## BEGIN Supplied material
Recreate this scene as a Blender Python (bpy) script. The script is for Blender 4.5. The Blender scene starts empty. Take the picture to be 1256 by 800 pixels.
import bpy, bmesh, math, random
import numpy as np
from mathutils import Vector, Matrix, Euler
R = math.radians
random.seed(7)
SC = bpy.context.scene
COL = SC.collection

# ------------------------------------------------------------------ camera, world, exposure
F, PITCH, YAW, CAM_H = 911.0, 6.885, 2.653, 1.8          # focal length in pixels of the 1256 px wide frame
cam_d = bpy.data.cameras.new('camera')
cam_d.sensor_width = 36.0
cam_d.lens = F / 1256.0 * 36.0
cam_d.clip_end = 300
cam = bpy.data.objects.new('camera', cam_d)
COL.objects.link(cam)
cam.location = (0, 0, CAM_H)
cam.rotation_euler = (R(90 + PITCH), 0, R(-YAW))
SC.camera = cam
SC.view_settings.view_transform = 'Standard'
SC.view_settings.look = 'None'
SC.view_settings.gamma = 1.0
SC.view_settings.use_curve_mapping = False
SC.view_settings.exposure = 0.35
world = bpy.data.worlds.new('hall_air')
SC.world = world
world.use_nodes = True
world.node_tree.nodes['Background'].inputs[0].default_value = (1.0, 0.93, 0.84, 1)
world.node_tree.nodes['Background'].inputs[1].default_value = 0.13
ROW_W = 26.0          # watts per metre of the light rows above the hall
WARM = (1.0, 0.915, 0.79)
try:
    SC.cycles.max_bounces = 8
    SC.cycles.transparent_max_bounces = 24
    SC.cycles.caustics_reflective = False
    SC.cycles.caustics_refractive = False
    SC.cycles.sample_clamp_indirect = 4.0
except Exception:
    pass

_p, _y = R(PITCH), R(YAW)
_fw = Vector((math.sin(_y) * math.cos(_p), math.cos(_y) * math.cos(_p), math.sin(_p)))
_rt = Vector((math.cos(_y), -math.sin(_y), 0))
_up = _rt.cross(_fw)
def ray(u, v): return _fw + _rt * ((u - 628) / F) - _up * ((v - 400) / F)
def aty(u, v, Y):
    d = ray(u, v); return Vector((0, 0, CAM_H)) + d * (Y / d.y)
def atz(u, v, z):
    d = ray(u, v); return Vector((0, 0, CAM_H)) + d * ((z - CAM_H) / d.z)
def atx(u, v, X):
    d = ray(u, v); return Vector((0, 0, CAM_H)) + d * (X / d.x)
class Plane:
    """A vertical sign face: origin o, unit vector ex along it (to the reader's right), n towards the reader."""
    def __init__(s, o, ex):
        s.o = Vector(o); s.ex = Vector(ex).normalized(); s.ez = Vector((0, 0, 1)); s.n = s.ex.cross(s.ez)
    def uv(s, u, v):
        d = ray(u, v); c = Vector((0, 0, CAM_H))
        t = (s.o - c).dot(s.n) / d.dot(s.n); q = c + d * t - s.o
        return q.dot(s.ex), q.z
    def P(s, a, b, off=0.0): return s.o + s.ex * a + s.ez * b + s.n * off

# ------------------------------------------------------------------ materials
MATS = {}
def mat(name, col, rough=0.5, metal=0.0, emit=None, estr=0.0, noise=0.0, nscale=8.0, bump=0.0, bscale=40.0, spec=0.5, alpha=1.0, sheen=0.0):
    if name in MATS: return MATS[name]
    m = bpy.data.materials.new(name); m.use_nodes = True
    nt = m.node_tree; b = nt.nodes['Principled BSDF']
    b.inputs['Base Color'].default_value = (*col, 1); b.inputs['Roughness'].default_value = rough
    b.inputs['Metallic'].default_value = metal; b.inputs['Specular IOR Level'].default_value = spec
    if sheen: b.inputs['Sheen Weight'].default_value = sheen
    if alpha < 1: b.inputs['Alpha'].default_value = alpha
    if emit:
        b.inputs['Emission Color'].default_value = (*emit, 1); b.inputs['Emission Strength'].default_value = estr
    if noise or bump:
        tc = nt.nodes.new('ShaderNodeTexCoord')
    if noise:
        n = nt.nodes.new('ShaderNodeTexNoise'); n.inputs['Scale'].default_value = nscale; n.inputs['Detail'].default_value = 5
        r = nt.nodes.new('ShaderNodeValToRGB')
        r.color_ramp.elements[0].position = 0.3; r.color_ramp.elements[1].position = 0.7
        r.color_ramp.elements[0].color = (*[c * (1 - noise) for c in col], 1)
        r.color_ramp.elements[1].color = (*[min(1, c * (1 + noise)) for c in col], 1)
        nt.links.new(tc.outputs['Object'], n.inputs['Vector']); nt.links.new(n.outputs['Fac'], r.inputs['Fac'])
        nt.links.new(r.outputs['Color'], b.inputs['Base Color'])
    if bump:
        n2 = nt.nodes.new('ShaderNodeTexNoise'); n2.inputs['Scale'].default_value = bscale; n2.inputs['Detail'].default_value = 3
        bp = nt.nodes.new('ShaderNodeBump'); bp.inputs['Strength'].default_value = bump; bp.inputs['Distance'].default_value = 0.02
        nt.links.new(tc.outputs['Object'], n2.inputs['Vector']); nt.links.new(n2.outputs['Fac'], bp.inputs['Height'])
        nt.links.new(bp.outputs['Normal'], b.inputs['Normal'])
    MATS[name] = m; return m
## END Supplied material
## BEGIN Supplied material
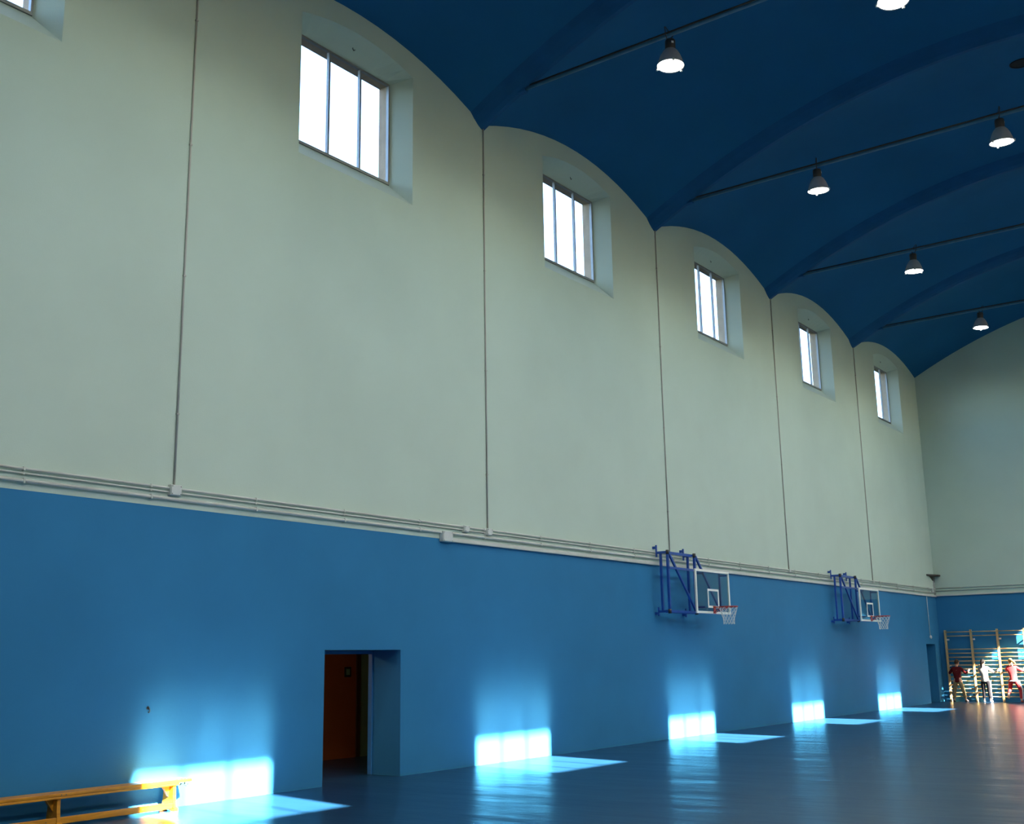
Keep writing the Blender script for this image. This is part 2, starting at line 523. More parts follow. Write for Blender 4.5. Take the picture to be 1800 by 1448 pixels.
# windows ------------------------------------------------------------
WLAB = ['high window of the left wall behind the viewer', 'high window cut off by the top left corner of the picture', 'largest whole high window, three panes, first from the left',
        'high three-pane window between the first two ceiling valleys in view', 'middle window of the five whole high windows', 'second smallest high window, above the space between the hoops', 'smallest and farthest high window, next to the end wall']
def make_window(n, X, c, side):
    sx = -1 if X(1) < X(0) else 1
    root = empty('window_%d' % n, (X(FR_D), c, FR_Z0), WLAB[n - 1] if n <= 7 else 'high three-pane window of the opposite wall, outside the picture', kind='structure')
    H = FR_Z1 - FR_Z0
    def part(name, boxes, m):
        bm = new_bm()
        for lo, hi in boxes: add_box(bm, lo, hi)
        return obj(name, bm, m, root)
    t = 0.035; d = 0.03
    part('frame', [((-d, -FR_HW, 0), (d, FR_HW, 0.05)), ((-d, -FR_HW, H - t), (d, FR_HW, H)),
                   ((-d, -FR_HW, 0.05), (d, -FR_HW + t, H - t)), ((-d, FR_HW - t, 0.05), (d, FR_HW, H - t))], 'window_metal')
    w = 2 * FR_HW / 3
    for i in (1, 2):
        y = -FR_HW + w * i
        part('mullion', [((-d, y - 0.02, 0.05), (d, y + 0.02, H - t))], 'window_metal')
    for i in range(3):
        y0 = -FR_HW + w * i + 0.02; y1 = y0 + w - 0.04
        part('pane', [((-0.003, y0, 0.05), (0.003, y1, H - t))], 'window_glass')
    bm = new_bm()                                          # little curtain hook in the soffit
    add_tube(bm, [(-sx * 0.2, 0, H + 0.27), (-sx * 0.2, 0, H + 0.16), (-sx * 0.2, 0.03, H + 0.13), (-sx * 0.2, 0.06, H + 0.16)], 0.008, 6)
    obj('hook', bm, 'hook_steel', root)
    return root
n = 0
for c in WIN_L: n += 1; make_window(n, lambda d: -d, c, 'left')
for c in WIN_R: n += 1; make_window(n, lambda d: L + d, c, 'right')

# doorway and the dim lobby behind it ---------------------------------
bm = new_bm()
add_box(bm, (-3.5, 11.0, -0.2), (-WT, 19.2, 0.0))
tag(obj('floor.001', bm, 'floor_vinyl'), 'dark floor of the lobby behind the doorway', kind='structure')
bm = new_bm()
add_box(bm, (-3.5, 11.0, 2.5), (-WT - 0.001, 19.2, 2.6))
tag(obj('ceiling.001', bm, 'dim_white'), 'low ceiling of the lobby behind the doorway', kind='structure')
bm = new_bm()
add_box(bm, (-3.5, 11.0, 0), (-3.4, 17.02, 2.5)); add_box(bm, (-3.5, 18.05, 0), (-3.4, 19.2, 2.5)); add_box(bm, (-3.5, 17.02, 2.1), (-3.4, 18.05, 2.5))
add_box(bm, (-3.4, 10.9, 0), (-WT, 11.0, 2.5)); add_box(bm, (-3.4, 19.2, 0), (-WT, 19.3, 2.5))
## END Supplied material
## BEGIN Supplied material
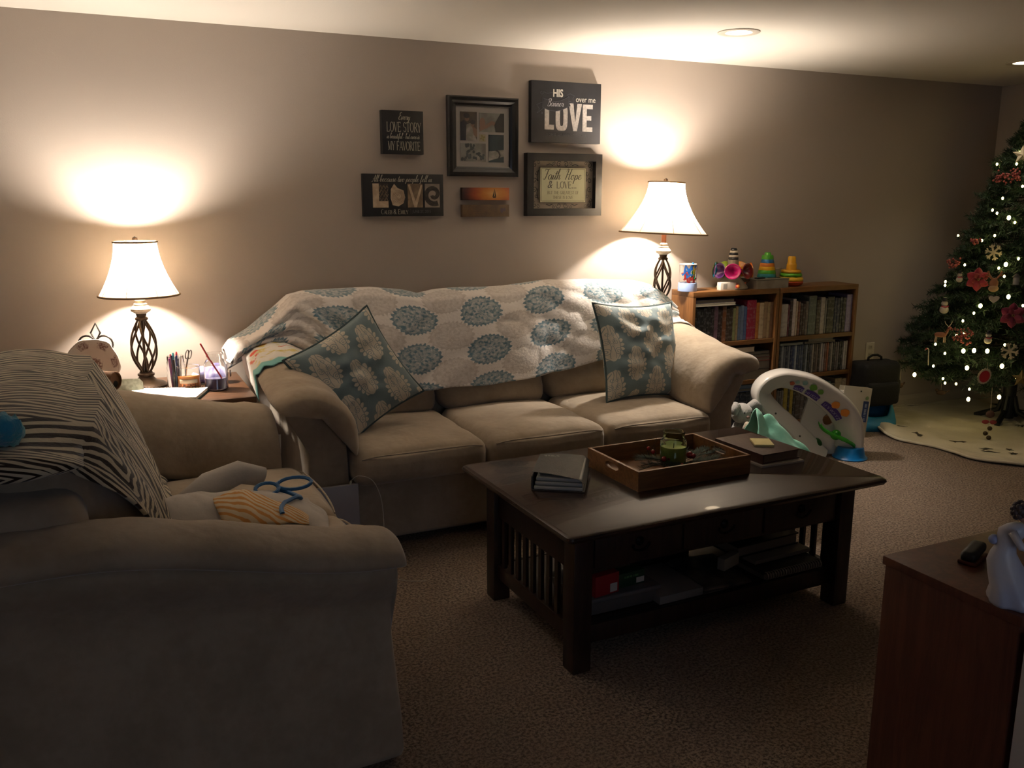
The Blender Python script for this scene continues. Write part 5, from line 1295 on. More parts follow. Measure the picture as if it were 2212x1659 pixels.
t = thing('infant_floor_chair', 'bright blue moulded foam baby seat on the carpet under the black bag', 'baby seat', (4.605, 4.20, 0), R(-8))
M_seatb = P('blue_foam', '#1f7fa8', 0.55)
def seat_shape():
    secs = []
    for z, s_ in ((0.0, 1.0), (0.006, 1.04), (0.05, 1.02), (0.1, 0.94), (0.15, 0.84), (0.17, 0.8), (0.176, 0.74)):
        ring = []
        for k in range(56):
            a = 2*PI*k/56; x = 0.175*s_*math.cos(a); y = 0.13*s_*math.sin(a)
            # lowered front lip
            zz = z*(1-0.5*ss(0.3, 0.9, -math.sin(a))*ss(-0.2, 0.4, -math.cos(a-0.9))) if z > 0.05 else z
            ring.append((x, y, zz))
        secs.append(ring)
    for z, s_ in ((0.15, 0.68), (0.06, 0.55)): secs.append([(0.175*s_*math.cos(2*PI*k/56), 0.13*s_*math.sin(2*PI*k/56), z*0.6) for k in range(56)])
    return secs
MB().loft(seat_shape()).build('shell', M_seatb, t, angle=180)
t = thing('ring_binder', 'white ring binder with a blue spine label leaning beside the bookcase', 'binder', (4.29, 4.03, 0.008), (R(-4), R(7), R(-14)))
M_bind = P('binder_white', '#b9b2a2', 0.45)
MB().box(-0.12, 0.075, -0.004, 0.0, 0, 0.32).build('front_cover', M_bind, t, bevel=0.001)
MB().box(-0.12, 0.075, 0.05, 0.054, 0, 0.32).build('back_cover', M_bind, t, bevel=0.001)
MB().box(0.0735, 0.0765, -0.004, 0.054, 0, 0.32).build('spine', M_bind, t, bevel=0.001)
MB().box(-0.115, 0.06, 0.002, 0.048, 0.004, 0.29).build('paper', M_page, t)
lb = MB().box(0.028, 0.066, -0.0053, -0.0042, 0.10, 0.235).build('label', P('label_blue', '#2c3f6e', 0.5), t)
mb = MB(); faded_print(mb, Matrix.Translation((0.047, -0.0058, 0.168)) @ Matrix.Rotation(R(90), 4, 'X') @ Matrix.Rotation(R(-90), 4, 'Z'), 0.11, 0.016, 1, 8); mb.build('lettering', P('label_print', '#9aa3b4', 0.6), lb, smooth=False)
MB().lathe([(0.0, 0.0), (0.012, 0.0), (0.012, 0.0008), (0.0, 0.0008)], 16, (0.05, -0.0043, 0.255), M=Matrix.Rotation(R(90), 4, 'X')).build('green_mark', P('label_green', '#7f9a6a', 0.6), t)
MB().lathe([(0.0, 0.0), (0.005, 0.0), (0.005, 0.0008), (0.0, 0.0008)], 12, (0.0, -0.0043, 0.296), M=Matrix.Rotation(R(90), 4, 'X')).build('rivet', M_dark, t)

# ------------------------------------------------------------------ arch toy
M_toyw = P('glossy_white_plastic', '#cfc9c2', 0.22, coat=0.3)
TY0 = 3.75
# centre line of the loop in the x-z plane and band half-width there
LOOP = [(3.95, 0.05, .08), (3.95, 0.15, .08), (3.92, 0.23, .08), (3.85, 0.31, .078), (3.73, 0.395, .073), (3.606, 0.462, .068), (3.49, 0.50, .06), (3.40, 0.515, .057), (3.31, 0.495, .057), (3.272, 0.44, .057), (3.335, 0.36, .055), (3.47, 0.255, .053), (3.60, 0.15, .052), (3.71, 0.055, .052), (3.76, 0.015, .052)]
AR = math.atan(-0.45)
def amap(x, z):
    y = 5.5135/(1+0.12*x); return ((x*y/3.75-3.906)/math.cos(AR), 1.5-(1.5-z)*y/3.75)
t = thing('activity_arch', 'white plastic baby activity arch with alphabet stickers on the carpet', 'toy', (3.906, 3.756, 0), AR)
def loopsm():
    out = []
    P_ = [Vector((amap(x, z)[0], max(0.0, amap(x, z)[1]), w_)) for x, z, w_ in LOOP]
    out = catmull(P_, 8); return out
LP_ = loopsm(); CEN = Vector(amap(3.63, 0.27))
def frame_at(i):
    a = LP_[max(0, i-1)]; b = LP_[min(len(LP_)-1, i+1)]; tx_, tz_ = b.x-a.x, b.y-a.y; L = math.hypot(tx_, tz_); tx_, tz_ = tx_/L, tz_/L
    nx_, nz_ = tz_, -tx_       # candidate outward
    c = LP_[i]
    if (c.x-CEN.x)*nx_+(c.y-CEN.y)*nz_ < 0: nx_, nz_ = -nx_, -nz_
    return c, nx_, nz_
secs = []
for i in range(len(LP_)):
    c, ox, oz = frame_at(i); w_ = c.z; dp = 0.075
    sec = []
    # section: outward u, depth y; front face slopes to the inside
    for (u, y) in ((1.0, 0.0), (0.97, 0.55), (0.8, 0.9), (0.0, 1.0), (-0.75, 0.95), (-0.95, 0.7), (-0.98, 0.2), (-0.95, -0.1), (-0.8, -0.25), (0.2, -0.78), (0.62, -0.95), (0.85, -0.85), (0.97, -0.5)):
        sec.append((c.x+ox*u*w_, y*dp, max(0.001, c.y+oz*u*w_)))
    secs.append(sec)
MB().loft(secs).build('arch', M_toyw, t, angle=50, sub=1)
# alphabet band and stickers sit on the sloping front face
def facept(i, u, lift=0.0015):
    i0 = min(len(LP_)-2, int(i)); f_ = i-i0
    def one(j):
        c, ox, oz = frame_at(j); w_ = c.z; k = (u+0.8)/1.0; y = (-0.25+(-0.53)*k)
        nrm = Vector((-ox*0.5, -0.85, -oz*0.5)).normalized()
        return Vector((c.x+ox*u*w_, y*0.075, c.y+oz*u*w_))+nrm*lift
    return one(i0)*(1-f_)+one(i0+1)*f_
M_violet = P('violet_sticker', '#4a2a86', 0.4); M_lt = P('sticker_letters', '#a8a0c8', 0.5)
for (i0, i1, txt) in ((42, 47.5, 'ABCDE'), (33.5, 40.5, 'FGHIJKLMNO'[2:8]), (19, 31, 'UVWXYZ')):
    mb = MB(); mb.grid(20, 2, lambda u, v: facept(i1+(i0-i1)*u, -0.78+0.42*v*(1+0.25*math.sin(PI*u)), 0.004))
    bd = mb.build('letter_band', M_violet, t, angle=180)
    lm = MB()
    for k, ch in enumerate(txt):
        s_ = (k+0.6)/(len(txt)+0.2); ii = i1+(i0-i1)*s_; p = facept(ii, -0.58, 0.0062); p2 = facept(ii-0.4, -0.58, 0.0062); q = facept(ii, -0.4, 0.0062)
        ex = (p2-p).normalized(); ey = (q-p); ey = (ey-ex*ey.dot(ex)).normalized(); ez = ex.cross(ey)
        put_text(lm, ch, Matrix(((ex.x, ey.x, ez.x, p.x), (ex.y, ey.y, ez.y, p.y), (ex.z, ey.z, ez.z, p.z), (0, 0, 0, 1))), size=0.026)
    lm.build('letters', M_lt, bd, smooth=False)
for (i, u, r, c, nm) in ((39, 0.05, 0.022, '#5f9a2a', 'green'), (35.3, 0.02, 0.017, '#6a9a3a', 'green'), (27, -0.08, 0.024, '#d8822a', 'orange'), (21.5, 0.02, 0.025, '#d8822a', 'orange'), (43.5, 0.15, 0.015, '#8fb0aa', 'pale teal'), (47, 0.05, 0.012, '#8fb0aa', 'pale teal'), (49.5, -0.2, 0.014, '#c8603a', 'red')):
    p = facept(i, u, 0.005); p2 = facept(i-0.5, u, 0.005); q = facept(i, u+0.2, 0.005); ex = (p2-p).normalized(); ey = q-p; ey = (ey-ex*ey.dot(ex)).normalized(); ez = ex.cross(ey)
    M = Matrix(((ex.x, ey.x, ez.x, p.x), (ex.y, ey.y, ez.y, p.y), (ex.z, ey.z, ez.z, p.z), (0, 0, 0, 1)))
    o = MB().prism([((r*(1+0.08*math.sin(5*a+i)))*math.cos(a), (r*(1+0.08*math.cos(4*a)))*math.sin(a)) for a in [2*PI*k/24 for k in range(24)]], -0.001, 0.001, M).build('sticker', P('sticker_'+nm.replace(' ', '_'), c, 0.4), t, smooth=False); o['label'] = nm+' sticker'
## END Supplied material
- _Set problem_: Begin at the line containing "Recreate this scene", end at the line containing "COL = SC.collection", and reproduce every line in that range exactly, both ends included.

- _The solution_:
Recreate this scene as a Blender Python (bpy) script. The script is for Blender 4.5. The Blender scene starts empty. Take the picture to be 1256 by 800 pixels.
import bpy, bmesh, math, random
import numpy as np
from mathutils import Vector, Matrix, Euler
R = math.radians
random.seed(7)
SC = bpy.context.scene
COL = SC.collection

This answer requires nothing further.